Search the material for the word "Blender" and report each line where it turns up.
--- START ---
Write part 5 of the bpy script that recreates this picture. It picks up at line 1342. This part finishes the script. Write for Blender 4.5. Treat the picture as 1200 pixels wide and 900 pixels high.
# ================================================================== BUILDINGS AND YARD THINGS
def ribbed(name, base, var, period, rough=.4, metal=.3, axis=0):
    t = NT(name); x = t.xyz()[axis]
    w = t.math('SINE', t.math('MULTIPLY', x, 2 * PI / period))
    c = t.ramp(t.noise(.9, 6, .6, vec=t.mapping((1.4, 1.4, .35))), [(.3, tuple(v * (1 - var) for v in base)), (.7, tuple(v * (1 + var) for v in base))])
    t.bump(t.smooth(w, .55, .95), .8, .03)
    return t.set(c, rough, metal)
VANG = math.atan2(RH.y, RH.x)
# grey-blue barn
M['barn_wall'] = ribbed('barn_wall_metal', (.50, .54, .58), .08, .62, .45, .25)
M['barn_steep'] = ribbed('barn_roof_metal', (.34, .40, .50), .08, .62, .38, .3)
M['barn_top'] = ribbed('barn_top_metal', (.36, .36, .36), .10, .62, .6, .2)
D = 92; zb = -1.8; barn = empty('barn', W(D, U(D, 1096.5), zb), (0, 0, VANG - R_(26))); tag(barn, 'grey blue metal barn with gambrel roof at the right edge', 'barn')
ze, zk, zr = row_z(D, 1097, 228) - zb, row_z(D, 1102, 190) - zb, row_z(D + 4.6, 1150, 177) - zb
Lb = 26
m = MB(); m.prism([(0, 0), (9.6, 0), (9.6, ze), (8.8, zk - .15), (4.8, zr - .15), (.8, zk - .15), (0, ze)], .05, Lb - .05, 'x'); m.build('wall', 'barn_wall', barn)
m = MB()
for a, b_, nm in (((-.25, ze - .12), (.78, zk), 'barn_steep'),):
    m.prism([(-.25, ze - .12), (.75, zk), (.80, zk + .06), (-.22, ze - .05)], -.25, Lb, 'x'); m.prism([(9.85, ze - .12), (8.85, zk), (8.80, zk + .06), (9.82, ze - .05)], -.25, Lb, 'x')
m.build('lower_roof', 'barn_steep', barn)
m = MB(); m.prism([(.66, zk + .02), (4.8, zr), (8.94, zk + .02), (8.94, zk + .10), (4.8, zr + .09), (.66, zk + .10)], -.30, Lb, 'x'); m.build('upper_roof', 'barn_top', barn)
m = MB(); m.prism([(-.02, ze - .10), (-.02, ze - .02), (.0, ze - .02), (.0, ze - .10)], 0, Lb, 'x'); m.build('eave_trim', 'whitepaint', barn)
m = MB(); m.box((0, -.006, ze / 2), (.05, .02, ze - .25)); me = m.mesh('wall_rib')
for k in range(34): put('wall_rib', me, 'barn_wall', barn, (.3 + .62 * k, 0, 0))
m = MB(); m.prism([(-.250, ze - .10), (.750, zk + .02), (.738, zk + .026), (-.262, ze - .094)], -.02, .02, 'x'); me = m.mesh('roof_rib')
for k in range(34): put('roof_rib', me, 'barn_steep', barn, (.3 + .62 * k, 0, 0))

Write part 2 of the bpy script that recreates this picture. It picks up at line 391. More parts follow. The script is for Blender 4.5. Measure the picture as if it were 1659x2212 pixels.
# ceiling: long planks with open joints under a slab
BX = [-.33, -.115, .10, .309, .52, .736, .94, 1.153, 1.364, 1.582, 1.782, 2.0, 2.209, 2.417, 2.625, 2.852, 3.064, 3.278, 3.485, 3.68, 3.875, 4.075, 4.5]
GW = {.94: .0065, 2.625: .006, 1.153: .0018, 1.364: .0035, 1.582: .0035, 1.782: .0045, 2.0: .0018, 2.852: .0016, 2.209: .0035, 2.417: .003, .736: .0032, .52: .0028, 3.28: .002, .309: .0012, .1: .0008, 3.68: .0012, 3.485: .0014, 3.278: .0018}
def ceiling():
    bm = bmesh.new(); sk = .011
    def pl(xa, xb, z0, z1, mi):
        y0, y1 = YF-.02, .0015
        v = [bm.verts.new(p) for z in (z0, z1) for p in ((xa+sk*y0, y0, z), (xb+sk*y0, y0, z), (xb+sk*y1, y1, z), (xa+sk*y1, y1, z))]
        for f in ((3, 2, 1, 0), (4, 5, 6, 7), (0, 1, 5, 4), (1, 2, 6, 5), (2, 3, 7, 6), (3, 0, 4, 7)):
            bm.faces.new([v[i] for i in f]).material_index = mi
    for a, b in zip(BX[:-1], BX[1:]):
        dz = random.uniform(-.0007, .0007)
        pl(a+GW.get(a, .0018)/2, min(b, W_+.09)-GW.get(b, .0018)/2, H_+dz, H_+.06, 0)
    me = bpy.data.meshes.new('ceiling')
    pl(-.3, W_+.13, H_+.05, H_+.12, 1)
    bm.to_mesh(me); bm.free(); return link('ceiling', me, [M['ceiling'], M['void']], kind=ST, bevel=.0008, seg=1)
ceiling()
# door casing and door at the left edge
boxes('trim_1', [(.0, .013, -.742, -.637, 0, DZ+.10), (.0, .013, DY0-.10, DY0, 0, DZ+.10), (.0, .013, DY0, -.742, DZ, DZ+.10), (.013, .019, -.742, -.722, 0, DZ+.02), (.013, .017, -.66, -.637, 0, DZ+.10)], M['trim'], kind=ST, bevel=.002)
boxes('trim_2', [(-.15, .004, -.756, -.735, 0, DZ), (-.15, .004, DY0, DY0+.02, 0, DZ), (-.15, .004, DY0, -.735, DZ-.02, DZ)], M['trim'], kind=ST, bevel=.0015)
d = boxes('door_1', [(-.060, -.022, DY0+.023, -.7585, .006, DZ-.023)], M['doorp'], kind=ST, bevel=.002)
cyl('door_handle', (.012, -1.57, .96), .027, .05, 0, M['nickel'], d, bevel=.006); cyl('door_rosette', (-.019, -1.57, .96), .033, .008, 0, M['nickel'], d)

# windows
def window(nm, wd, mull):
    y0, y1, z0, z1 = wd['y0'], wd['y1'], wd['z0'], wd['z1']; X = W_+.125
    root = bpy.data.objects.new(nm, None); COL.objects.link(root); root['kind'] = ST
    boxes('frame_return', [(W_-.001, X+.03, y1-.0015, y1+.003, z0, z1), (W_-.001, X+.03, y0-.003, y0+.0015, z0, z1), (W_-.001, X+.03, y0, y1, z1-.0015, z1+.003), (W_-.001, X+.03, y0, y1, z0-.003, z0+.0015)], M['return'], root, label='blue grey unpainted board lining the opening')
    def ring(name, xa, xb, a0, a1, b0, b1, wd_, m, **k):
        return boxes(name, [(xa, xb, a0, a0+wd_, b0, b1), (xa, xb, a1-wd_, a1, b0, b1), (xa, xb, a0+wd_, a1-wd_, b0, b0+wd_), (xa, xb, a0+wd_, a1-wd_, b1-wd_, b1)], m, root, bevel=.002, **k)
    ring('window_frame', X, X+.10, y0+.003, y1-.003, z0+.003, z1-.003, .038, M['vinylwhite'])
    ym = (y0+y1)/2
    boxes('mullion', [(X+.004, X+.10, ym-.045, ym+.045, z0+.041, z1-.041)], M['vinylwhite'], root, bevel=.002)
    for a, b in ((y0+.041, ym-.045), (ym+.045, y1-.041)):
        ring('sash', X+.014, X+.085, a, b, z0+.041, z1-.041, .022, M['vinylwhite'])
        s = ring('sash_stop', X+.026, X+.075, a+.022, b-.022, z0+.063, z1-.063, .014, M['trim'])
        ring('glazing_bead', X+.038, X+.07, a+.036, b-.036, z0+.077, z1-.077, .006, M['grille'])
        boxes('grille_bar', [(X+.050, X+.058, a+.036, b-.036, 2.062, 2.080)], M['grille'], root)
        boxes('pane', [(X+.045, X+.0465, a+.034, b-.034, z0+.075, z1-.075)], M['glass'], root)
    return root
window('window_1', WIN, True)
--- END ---
(COMPLETED EXERCISE):
Write part 5 of the bpy script that recreates this picture. It picks up at line 1342. This part finishes the script. Write for Blender 4.5. Treat the picture as 1200 pixels wide and 900 pixels high.
Write part 2 of the bpy script that recreates this picture. It picks up at line 391. More parts follow. The script is for Blender 4.5. Measure the picture as if it were 1659x2212 pixels.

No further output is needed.